◆ INSTRUCTIONS TO FOLLOW ◆
Without including any images, repeat the data exactly.

◆ SOURCE RECORDS ◆
★ ★ ★ ★ ★
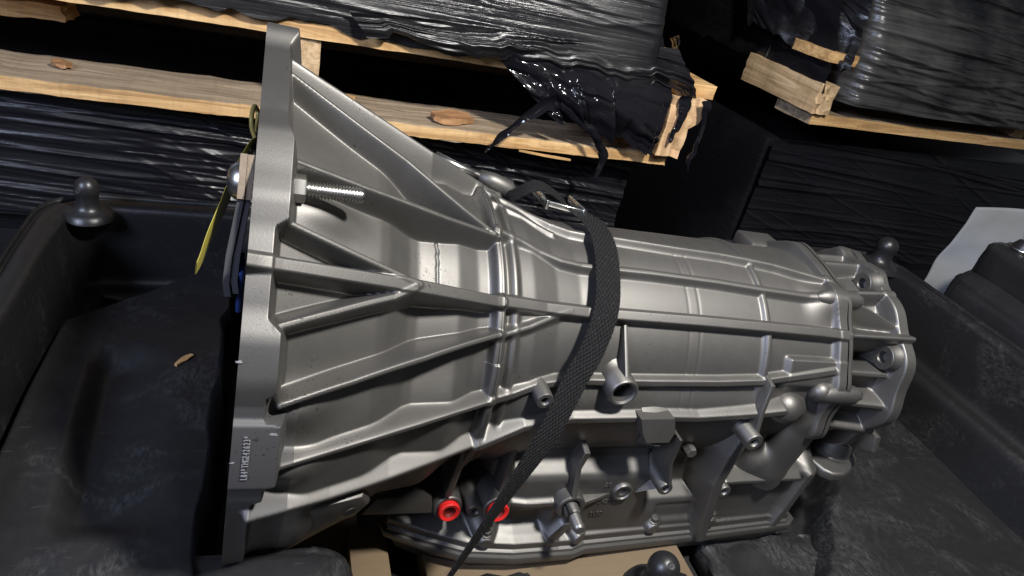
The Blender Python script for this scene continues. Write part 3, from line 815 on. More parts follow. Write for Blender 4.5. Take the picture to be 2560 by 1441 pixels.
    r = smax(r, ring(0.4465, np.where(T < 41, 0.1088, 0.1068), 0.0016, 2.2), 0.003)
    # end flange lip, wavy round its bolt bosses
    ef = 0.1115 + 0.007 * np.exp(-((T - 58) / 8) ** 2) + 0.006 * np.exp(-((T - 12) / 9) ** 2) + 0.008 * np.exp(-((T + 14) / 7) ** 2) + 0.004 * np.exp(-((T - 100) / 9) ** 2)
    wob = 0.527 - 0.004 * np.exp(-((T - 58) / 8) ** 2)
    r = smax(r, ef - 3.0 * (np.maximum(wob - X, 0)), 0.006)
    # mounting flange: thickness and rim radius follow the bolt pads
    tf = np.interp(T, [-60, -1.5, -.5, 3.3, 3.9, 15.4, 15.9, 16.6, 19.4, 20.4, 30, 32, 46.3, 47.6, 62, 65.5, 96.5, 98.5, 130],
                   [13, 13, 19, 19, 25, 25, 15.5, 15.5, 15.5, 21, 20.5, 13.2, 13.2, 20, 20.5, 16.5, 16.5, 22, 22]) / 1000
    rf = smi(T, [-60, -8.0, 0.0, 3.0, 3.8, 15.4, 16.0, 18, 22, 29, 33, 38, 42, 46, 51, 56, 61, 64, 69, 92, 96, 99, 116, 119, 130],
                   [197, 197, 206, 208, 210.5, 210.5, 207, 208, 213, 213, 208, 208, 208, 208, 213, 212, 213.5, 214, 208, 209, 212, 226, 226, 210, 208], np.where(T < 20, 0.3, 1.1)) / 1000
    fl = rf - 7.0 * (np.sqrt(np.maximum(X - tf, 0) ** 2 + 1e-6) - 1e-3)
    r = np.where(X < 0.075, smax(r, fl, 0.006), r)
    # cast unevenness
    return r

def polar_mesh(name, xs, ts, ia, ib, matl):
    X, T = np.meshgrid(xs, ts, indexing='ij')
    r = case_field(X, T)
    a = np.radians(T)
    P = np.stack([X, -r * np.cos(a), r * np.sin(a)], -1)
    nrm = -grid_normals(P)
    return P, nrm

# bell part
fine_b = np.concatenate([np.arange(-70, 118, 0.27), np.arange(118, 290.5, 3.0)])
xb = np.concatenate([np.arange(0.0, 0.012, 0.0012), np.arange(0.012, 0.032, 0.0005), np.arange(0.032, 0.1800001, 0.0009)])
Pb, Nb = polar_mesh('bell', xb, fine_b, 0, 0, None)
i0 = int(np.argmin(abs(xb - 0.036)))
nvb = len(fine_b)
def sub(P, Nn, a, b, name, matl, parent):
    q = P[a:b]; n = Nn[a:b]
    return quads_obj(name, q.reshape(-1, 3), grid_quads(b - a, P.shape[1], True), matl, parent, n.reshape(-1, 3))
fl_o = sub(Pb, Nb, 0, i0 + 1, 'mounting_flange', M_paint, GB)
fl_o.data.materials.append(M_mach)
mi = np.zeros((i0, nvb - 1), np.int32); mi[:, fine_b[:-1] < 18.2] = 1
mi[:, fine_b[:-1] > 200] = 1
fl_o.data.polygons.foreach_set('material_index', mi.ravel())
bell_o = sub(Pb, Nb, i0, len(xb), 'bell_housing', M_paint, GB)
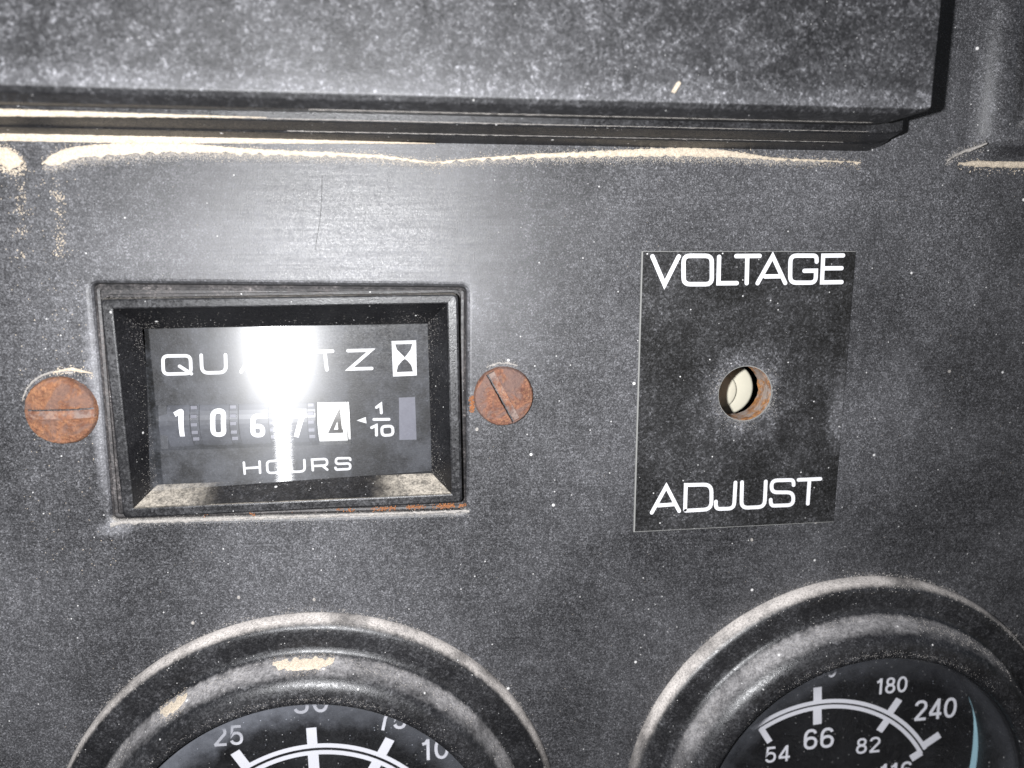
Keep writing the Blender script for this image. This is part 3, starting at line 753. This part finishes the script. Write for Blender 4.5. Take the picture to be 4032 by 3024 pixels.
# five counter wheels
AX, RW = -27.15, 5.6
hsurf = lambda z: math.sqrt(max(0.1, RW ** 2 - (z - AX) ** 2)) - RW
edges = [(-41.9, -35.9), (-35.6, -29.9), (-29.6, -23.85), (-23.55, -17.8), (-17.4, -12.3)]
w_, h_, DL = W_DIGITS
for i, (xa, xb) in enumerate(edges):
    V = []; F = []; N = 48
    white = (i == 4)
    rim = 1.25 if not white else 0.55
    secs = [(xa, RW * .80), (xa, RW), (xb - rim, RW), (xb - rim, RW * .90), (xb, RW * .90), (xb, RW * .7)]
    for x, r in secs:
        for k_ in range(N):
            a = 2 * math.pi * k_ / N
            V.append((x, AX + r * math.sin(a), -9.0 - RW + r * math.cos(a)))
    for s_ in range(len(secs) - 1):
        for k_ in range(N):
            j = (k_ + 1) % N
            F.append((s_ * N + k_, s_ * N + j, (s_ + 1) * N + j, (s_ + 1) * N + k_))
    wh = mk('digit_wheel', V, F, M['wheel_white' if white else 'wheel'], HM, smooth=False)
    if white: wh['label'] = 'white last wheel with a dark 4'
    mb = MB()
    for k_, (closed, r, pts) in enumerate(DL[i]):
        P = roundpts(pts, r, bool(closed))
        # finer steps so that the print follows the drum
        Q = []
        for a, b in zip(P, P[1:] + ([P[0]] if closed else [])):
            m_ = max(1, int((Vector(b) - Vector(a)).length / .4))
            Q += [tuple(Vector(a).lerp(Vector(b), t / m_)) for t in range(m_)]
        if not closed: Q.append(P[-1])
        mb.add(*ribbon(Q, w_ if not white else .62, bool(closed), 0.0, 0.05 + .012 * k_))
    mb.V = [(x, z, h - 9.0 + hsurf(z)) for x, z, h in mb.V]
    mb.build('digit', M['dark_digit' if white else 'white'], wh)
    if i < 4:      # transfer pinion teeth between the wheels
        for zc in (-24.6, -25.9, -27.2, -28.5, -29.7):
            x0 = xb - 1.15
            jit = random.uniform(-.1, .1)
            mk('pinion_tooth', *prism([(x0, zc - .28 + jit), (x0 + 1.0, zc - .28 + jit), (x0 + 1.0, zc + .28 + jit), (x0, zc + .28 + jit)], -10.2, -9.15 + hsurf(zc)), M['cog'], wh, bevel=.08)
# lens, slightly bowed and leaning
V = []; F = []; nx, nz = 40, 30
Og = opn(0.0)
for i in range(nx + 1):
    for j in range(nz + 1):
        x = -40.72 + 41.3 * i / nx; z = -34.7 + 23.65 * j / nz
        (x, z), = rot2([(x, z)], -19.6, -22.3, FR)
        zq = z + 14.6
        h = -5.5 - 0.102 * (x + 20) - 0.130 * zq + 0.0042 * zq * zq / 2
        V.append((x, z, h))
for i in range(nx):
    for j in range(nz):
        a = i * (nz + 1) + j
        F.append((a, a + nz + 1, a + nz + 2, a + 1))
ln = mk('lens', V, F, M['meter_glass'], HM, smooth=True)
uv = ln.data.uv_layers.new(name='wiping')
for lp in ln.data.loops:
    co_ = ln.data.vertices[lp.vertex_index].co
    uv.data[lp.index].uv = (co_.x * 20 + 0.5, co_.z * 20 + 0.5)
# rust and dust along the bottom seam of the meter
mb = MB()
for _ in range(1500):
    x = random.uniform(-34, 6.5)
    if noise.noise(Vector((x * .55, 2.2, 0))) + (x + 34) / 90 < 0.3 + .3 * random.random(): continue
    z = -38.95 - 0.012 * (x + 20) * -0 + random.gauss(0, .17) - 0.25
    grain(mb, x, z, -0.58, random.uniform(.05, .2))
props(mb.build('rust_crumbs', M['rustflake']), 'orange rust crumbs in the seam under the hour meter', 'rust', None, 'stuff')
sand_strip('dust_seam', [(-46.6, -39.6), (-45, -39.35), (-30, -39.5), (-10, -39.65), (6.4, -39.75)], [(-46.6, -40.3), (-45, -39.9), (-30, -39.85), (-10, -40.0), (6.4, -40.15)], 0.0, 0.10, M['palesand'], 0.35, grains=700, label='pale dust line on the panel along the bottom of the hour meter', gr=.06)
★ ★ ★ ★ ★
◆ FINISHED TASK ◆
The Blender Python script for this scene continues. Write part 3, from line 815 on. More parts follow. Write for Blender 4.5. Take the picture to be 2560 by 1441 pixels.
    r = smax(r, ring(0.4465, np.where(T < 41, 0.1088, 0.1068), 0.0016, 2.2), 0.003)
    # end flange lip, wavy round its bolt bosses
    ef = 0.1115 + 0.007 * np.exp(-((T - 58) / 8) ** 2) + 0.006 * np.exp(-((T - 12) / 9) ** 2) + 0.008 * np.exp(-((T + 14) / 7) ** 2) + 0.004 * np.exp(-((T - 100) / 9) ** 2)
    wob = 0.527 - 0.004 * np.exp(-((T - 58) / 8) ** 2)
    r = smax(r, ef - 3.0 * (np.maximum(wob - X, 0)), 0.006)
    # mounting flange: thickness and rim radius follow the bolt pads
    tf = np.interp(T, [-60, -1.5, -.5, 3.3, 3.9, 15.4, 15.9, 16.6, 19.4, 20.4, 30, 32, 46.3, 47.6, 62, 65.5, 96.5, 98.5, 130],
                   [13, 13, 19, 19, 25, 25, 15.5, 15.5, 15.5, 21, 20.5, 13.2, 13.2, 20, 20.5, 16.5, 16.5, 22, 22]) / 1000
    rf = smi(T, [-60, -8.0, 0.0, 3.0, 3.8, 15.4, 16.0, 18, 22, 29, 33, 38, 42, 46, 51, 56, 61, 64, 69, 92, 96, 99, 116, 119, 130],
                   [197, 197, 206, 208, 210.5, 210.5, 207, 208, 213, 213, 208, 208, 208, 208, 213, 212, 213.5, 214, 208, 209, 212, 226, 226, 210, 208], np.where(T < 20, 0.3, 1.1)) / 1000
    fl = rf - 7.0 * (np.sqrt(np.maximum(X - tf, 0) ** 2 + 1e-6) - 1e-3)
    r = np.where(X < 0.075, smax(r, fl, 0.006), r)
    # cast unevenness
    return r

def polar_mesh(name, xs, ts, ia, ib, matl):
    X, T = np.meshgrid(xs, ts, indexing='ij')
    r = case_field(X, T)
    a = np.radians(T)
    P = np.stack([X, -r * np.cos(a), r * np.sin(a)], -1)
    nrm = -grid_normals(P)
    return P, nrm

# bell part
fine_b = np.concatenate([np.arange(-70, 118, 0.27), np.arange(118, 290.5, 3.0)])
xb = np.concatenate([np.arange(0.0, 0.012, 0.0012), np.arange(0.012, 0.032, 0.0005), np.arange(0.032, 0.1800001, 0.0009)])
Pb, Nb = polar_mesh('bell', xb, fine_b, 0, 0, None)
i0 = int(np.argmin(abs(xb - 0.036)))
nvb = len(fine_b)
def sub(P, Nn, a, b, name, matl, parent):
    q = P[a:b]; n = Nn[a:b]
    return quads_obj(name, q.reshape(-1, 3), grid_quads(b - a, P.shape[1], True), matl, parent, n.reshape(-1, 3))
fl_o = sub(Pb, Nb, 0, i0 + 1, 'mounting_flange', M_paint, GB)
fl_o.data.materials.append(M_mach)
mi = np.zeros((i0, nvb - 1), np.int32); mi[:, fine_b[:-1] < 18.2] = 1
mi[:, fine_b[:-1] > 200] = 1
fl_o.data.polygons.foreach_set('material_index', mi.ravel())
bell_o = sub(Pb, Nb, i0, len(xb), 'bell_housing', M_paint, GB)
Keep writing the Blender script for this image. This is part 3, starting at line 753. This part finishes the script. Write for Blender 4.5. Take the picture to be 4032 by 3024 pixels.
# five counter wheels
AX, RW = -27.15, 5.6
hsurf = lambda z: math.sqrt(max(0.1, RW ** 2 - (z - AX) ** 2)) - RW
edges = [(-41.9, -35.9), (-35.6, -29.9), (-29.6, -23.85), (-23.55, -17.8), (-17.4, -12.3)]
w_, h_, DL = W_DIGITS
for i, (xa, xb) in enumerate(edges):
    V = []; F = []; N = 48
    white = (i == 4)
    rim = 1.25 if not white else 0.55
    secs = [(xa, RW * .80), (xa, RW), (xb - rim, RW), (xb - rim, RW * .90), (xb, RW * .90), (xb, RW * .7)]
    for x, r in secs:
        for k_ in range(N):
            a = 2 * math.pi * k_ / N
            V.append((x, AX + r * math.sin(a), -9.0 - RW + r * math.cos(a)))
    for s_ in range(len(secs) - 1):
        for k_ in range(N):
            j = (k_ + 1) % N
            F.append((s_ * N + k_, s_ * N + j, (s_ + 1) * N + j, (s_ + 1) * N + k_))
    wh = mk('digit_wheel', V, F, M['wheel_white' if white else 'wheel'], HM, smooth=False)
    if white: wh['label'] = 'white last wheel with a dark 4'
    mb = MB()
    for k_, (closed, r, pts) in enumerate(DL[i]):
        P = roundpts(pts, r, bool(closed))
        # finer steps so that the print follows the drum
        Q = []
        for a, b in zip(P, P[1:] + ([P[0]] if closed else [])):
            m_ = max(1, int((Vector(b) - Vector(a)).length / .4))
            Q += [tuple(Vector(a).lerp(Vector(b), t / m_)) for t in range(m_)]
        if not closed: Q.append(P[-1])
        mb.add(*ribbon(Q, w_ if not white else .62, bool(closed), 0.0, 0.05 + .012 * k_))
    mb.V = [(x, z, h - 9.0 + hsurf(z)) for x, z, h in mb.V]
    mb.build('digit', M['dark_digit' if white else 'white'], wh)
    if i < 4:      # transfer pinion teeth between the wheels
        for zc in (-24.6, -25.9, -27.2, -28.5, -29.7):
            x0 = xb - 1.15
            jit = random.uniform(-.1, .1)
            mk('pinion_tooth', *prism([(x0, zc - .28 + jit), (x0 + 1.0, zc - .28 + jit), (x0 + 1.0, zc + .28 + jit), (x0, zc + .28 + jit)], -10.2, -9.15 + hsurf(zc)), M['cog'], wh, bevel=.08)
# lens, slightly bowed and leaning
V = []; F = []; nx, nz = 40, 30
Og = opn(0.0)
for i in range(nx + 1):
    for j in range(nz + 1):
        x = -40.72 + 41.3 * i / nx; z = -34.7 + 23.65 * j / nz
        (x, z), = rot2([(x, z)], -19.6, -22.3, FR)
        zq = z + 14.6
        h = -5.5 - 0.102 * (x + 20) - 0.130 * zq + 0.0042 * zq * zq / 2
        V.append((x, z, h))
for i in range(nx):
    for j in range(nz):
        a = i * (nz + 1) + j
        F.append((a, a + nz + 1, a + nz + 2, a + 1))
ln = mk('lens', V, F, M['meter_glass'], HM, smooth=True)
uv = ln.data.uv_layers.new(name='wiping')
for lp in ln.data.loops:
    co_ = ln.data.vertices[lp.vertex_index].co
    uv.data[lp.index].uv = (co_.x * 20 + 0.5, co_.z * 20 + 0.5)
# rust and dust along the bottom seam of the meter
mb = MB()
for _ in range(1500):
    x = random.uniform(-34, 6.5)
    if noise.noise(Vector((x * .55, 2.2, 0))) + (x + 34) / 90 < 0.3 + .3 * random.random(): continue
    z = -38.95 - 0.012 * (x + 20) * -0 + random.gauss(0, .17) - 0.25
    grain(mb, x, z, -0.58, random.uniform(.05, .2))
props(mb.build('rust_crumbs', M['rustflake']), 'orange rust crumbs in the seam under the hour meter', 'rust', None, 'stuff')
sand_strip('dust_seam', [(-46.6, -39.6), (-45, -39.35), (-30, -39.5), (-10, -39.65), (6.4, -39.75)], [(-46.6, -40.3), (-45, -39.9), (-30, -39.85), (-10, -40.0), (6.4, -40.15)], 0.0, 0.10, M['palesand'], 0.35, grains=700, label='pale dust line on the panel along the bottom of the hour meter', gr=.06)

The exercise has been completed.